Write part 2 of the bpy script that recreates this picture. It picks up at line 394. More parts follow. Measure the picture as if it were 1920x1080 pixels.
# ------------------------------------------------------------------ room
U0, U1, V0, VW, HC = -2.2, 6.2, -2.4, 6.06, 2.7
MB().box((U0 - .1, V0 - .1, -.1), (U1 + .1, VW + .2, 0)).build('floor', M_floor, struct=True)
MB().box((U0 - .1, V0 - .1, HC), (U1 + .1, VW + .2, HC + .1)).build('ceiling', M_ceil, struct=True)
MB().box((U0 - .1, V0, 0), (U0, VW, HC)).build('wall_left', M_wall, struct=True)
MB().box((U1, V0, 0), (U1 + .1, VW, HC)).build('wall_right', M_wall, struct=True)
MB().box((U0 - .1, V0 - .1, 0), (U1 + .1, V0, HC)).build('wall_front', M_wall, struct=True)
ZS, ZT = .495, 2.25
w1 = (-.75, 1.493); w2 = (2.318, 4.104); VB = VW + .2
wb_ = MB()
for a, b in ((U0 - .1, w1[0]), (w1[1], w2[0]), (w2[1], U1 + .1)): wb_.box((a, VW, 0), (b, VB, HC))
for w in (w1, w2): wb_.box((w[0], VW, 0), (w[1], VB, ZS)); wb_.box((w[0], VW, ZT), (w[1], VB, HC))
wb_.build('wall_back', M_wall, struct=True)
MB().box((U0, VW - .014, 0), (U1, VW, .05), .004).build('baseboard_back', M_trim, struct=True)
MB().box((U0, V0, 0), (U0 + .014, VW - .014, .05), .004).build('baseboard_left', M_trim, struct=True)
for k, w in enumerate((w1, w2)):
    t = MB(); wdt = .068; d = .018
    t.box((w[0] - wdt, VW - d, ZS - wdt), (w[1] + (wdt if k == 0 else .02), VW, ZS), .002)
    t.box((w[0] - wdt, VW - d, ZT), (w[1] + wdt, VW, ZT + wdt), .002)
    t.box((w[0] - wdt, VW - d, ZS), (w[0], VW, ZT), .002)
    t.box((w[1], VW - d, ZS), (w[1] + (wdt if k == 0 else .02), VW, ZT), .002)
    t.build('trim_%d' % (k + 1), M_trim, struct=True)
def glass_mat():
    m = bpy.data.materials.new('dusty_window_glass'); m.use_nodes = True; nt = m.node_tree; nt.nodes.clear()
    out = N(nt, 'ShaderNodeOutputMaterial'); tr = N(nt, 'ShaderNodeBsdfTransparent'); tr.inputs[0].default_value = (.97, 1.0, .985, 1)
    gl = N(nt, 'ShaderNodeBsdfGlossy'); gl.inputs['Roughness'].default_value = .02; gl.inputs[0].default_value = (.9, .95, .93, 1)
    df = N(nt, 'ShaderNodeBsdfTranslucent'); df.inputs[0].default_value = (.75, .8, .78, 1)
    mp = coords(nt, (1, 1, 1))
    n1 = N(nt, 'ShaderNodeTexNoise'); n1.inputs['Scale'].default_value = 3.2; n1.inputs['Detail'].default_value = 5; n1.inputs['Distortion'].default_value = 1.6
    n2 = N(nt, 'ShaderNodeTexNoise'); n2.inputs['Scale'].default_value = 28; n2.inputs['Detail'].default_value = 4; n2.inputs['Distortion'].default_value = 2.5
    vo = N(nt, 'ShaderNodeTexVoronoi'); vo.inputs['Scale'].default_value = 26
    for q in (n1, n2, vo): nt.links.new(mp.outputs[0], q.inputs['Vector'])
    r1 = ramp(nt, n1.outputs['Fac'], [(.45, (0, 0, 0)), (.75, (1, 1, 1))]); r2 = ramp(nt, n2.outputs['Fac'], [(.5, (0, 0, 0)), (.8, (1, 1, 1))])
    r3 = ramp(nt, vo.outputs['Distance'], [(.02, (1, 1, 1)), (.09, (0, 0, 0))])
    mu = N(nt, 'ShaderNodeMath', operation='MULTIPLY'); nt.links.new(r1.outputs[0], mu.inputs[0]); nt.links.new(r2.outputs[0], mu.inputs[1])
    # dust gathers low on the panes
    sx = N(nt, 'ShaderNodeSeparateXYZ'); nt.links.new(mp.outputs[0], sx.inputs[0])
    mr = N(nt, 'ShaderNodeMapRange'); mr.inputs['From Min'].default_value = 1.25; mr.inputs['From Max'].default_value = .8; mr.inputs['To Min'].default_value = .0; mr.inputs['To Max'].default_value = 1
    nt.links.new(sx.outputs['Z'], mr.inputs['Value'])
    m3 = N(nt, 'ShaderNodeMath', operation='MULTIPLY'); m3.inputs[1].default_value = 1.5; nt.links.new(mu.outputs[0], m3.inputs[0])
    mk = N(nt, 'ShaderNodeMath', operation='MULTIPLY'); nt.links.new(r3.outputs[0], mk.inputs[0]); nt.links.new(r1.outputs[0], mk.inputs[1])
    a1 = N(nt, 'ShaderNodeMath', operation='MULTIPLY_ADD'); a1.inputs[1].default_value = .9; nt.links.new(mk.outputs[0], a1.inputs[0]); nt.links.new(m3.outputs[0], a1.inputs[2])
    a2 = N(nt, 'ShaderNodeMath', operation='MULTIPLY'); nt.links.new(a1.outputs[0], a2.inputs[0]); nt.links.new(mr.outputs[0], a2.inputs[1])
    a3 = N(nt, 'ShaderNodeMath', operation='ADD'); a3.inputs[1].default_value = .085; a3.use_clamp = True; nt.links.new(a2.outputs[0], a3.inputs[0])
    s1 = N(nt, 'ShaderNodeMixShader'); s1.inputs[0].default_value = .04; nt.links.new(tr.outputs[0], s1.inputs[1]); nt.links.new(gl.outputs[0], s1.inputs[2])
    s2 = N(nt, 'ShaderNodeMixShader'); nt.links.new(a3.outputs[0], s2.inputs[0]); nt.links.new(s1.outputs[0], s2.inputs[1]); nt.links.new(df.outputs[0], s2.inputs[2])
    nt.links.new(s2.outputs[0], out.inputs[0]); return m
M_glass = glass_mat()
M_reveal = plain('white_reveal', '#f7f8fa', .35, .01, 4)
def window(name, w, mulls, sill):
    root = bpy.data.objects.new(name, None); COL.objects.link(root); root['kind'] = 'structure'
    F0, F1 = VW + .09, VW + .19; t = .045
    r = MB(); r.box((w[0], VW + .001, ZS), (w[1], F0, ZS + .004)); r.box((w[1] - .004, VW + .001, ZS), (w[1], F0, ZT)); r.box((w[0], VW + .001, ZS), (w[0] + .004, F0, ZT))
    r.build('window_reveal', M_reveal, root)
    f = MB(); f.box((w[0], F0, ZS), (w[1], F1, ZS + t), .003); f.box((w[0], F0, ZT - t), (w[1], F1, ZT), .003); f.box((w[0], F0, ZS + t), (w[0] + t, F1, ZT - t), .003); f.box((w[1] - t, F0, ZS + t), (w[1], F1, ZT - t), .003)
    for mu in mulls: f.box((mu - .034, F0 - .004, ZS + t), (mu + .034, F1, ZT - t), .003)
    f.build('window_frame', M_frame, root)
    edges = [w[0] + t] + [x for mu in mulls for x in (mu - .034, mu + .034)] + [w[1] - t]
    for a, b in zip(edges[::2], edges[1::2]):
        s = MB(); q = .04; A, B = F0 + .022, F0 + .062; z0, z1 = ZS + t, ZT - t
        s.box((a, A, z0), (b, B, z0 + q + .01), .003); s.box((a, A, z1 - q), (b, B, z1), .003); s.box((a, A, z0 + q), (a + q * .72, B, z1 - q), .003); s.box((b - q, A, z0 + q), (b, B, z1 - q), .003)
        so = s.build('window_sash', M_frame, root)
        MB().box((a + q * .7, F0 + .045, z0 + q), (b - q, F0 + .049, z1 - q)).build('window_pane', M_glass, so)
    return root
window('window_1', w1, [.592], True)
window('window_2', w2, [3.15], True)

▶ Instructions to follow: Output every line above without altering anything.

▶ Complete answer:
Write part 2 of the bpy script that recreates this picture. It picks up at line 394. More parts follow. Measure the picture as if it were 1920x1080 pixels.
# ------------------------------------------------------------------ room
U0, U1, V0, VW, HC = -2.2, 6.2, -2.4, 6.06, 2.7
MB().box((U0 - .1, V0 - .1, -.1), (U1 + .1, VW + .2, 0)).build('floor', M_floor, struct=True)
MB().box((U0 - .1, V0 - .1, HC), (U1 + .1, VW + .2, HC + .1)).build('ceiling', M_ceil, struct=True)
MB().box((U0 - .1, V0, 0), (U0, VW, HC)).build('wall_left', M_wall, struct=True)
MB().box((U1, V0, 0), (U1 + .1, VW, HC)).build('wall_right', M_wall, struct=True)
MB().box((U0 - .1, V0 - .1, 0), (U1 + .1, V0, HC)).build('wall_front', M_wall, struct=True)
ZS, ZT = .495, 2.25
w1 = (-.75, 1.493); w2 = (2.318, 4.104); VB = VW + .2
wb_ = MB()
for a, b in ((U0 - .1, w1[0]), (w1[1], w2[0]), (w2[1], U1 + .1)): wb_.box((a, VW, 0), (b, VB, HC))
for w in (w1, w2): wb_.box((w[0], VW, 0), (w[1], VB, ZS)); wb_.box((w[0], VW, ZT), (w[1], VB, HC))
wb_.build('wall_back', M_wall, struct=True)
MB().box((U0, VW - .014, 0), (U1, VW, .05), .004).build('baseboard_back', M_trim, struct=True)
MB().box((U0, V0, 0), (U0 + .014, VW - .014, .05), .004).build('baseboard_left', M_trim, struct=True)
for k, w in enumerate((w1, w2)):
    t = MB(); wdt = .068; d = .018
    t.box((w[0] - wdt, VW - d, ZS - wdt), (w[1] + (wdt if k == 0 else .02), VW, ZS), .002)
    t.box((w[0] - wdt, VW - d, ZT), (w[1] + wdt, VW, ZT + wdt), .002)
    t.box((w[0] - wdt, VW - d, ZS), (w[0], VW, ZT), .002)
    t.box((w[1], VW - d, ZS), (w[1] + (wdt if k == 0 else .02), VW, ZT), .002)
    t.build('trim_%d' % (k + 1), M_trim, struct=True)
def glass_mat():
    m = bpy.data.materials.new('dusty_window_glass'); m.use_nodes = True; nt = m.node_tree; nt.nodes.clear()
    out = N(nt, 'ShaderNodeOutputMaterial'); tr = N(nt, 'ShaderNodeBsdfTransparent'); tr.inputs[0].default_value = (.97, 1.0, .985, 1)
    gl = N(nt, 'ShaderNodeBsdfGlossy'); gl.inputs['Roughness'].default_value = .02; gl.inputs[0].default_value = (.9, .95, .93, 1)
    df = N(nt, 'ShaderNodeBsdfTranslucent'); df.inputs[0].default_value = (.75, .8, .78, 1)
    mp = coords(nt, (1, 1, 1))
    n1 = N(nt, 'ShaderNodeTexNoise'); n1.inputs['Scale'].default_value = 3.2; n1.inputs['Detail'].default_value = 5; n1.inputs['Distortion'].default_value = 1.6
    n2 = N(nt, 'ShaderNodeTexNoise'); n2.inputs['Scale'].default_value = 28; n2.inputs['Detail'].default_value = 4; n2.inputs['Distortion'].default_value = 2.5
    vo = N(nt, 'ShaderNodeTexVoronoi'); vo.inputs['Scale'].default_value = 26
    for q in (n1, n2, vo): nt.links.new(mp.outputs[0], q.inputs['Vector'])
    r1 = ramp(nt, n1.outputs['Fac'], [(.45, (0, 0, 0)), (.75, (1, 1, 1))]); r2 = ramp(nt, n2.outputs['Fac'], [(.5, (0, 0, 0)), (.8, (1, 1, 1))])
    r3 = ramp(nt, vo.outputs['Distance'], [(.02, (1, 1, 1)), (.09, (0, 0, 0))])
    mu = N(nt, 'ShaderNodeMath', operation='MULTIPLY'); nt.links.new(r1.outputs[0], mu.inputs[0]); nt.links.new(r2.outputs[0], mu.inputs[1])
    # dust gathers low on the panes
    sx = N(nt, 'ShaderNodeSeparateXYZ'); nt.links.new(mp.outputs[0], sx.inputs[0])
    mr = N(nt, 'ShaderNodeMapRange'); mr.inputs['From Min'].default_value = 1.25; mr.inputs['From Max'].default_value = .8; mr.inputs['To Min'].default_value = .0; mr.inputs['To Max'].default_value = 1
    nt.links.new(sx.outputs['Z'], mr.inputs['Value'])
    m3 = N(nt, 'ShaderNodeMath', operation='MULTIPLY'); m3.inputs[1].default_value = 1.5; nt.links.new(mu.outputs[0], m3.inputs[0])
    mk = N(nt, 'ShaderNodeMath', operation='MULTIPLY'); nt.links.new(r3.outputs[0], mk.inputs[0]); nt.links.new(r1.outputs[0], mk.inputs[1])
    a1 = N(nt, 'ShaderNodeMath', operation='MULTIPLY_ADD'); a1.inputs[1].default_value = .9; nt.links.new(mk.outputs[0], a1.inputs[0]); nt.links.new(m3.outputs[0], a1.inputs[2])
    a2 = N(nt, 'ShaderNodeMath', operation='MULTIPLY'); nt.links.new(a1.outputs[0], a2.inputs[0]); nt.links.new(mr.outputs[0], a2.inputs[1])
    a3 = N(nt, 'ShaderNodeMath', operation='ADD'); a3.inputs[1].default_value = .085; a3.use_clamp = True; nt.links.new(a2.outputs[0], a3.inputs[0])
    s1 = N(nt, 'ShaderNodeMixShader'); s1.inputs[0].default_value = .04; nt.links.new(tr.outputs[0], s1.inputs[1]); nt.links.new(gl.outputs[0], s1.inputs[2])
    s2 = N(nt, 'ShaderNodeMixShader'); nt.links.new(a3.outputs[0], s2.inputs[0]); nt.links.new(s1.outputs[0], s2.inputs[1]); nt.links.new(df.outputs[0], s2.inputs[2])
    nt.links.new(s2.outputs[0], out.inputs[0]); return m
M_glass = glass_mat()
M_reveal = plain('white_reveal', '#f7f8fa', .35, .01, 4)
def window(name, w, mulls, sill):
    root = bpy.data.objects.new(name, None); COL.objects.link(root); root['kind'] = 'structure'
    F0, F1 = VW + .09, VW + .19; t = .045
    r = MB(); r.box((w[0], VW + .001, ZS), (w[1], F0, ZS + .004)); r.box((w[1] - .004, VW + .001, ZS), (w[1], F0, ZT)); r.box((w[0], VW + .001, ZS), (w[0] + .004, F0, ZT))
    r.build('window_reveal', M_reveal, root)
    f = MB(); f.box((w[0], F0, ZS), (w[1], F1, ZS + t), .003); f.box((w[0], F0, ZT - t), (w[1], F1, ZT), .003); f.box((w[0], F0, ZS + t), (w[0] + t, F1, ZT - t), .003); f.box((w[1] - t, F0, ZS + t), (w[1], F1, ZT - t), .003)
    for mu in mulls: f.box((mu - .034, F0 - .004, ZS + t), (mu + .034, F1, ZT - t), .003)
    f.build('window_frame', M_frame, root)
    edges = [w[0] + t] + [x for mu in mulls for x in (mu - .034, mu + .034)] + [w[1] - t]
    for a, b in zip(edges[::2], edges[1::2]):
        s = MB(); q = .04; A, B = F0 + .022, F0 + .062; z0, z1 = ZS + t, ZT - t
        s.box((a, A, z0), (b, B, z0 + q + .01), .003); s.box((a, A, z1 - q), (b, B, z1), .003); s.box((a, A, z0 + q), (a + q * .72, B, z1 - q), .003); s.box((b - q, A, z0 + q), (b, B, z1 - q), .003)
        so = s.build('window_sash', M_frame, root)
        MB().box((a + q * .7, F0 + .045, z0 + q), (b - q, F0 + .049, z1 - q)).build('window_pane', M_glass, so)
    return root
window('window_1', w1, [.592], True)
window('window_2', w2, [3.15], True)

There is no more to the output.